Work instructions.
Find every line in the records below that holds the word "script", and copy it out.

Material for the task.

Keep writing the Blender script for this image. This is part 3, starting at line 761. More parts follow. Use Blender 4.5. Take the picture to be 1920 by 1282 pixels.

* * *

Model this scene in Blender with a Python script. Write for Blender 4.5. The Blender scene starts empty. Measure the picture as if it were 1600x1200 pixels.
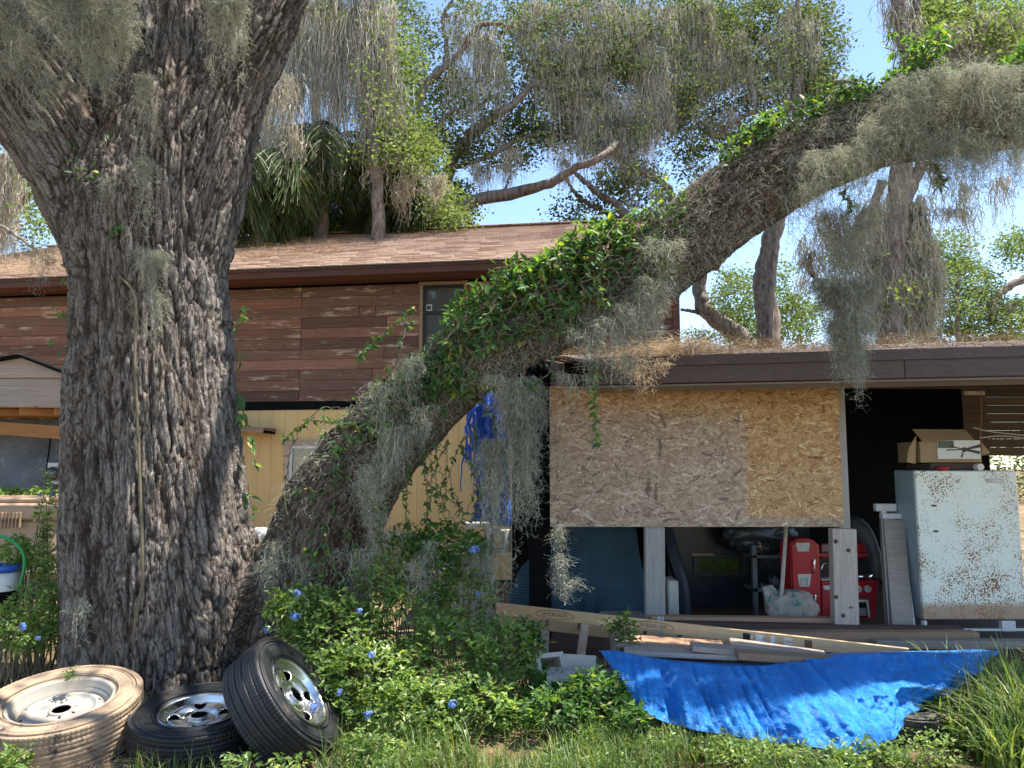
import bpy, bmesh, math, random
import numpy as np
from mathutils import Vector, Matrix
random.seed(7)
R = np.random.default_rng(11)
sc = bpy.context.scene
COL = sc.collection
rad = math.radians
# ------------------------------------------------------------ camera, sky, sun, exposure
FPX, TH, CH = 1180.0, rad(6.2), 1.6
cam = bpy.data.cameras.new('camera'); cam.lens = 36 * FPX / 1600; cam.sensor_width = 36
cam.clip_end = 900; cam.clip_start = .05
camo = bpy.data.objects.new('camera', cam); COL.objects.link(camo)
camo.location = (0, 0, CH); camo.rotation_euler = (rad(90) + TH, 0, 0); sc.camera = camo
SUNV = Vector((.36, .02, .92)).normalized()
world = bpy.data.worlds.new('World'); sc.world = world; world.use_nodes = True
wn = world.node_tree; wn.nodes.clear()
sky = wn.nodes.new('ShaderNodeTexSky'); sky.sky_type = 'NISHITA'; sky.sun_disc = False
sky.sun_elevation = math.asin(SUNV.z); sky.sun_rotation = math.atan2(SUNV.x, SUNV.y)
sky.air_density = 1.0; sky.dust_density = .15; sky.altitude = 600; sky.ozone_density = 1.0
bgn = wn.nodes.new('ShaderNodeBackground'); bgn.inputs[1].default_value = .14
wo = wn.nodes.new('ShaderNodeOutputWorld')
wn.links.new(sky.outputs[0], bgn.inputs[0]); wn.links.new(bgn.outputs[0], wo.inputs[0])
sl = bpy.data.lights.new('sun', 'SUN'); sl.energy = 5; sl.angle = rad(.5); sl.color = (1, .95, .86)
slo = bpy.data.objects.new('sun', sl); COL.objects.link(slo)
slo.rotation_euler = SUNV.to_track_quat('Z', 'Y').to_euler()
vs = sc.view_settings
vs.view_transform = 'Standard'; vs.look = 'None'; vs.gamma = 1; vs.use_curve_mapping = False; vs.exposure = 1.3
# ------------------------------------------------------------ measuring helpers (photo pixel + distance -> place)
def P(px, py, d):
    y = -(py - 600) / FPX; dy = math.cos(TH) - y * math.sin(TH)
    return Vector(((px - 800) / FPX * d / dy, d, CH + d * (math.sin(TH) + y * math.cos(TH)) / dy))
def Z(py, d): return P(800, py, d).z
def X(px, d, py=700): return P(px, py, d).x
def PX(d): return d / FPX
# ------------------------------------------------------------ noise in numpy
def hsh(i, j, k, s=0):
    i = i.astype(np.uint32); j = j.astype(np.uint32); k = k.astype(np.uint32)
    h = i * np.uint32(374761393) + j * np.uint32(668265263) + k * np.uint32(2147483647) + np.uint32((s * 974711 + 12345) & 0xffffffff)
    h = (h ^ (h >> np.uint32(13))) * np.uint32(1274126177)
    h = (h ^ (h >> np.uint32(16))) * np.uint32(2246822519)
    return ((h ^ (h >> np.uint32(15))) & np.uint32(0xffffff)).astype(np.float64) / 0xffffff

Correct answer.
Keep writing the Blender script for this image. This is part 3, starting at line 761. More parts follow. Use Blender 4.5. Take the picture to be 1920 by 1282 pixels.
Model this scene in Blender with a Python script. Write for Blender 4.5. The Blender scene starts empty. Measure the picture as if it were 1600x1200 pixels.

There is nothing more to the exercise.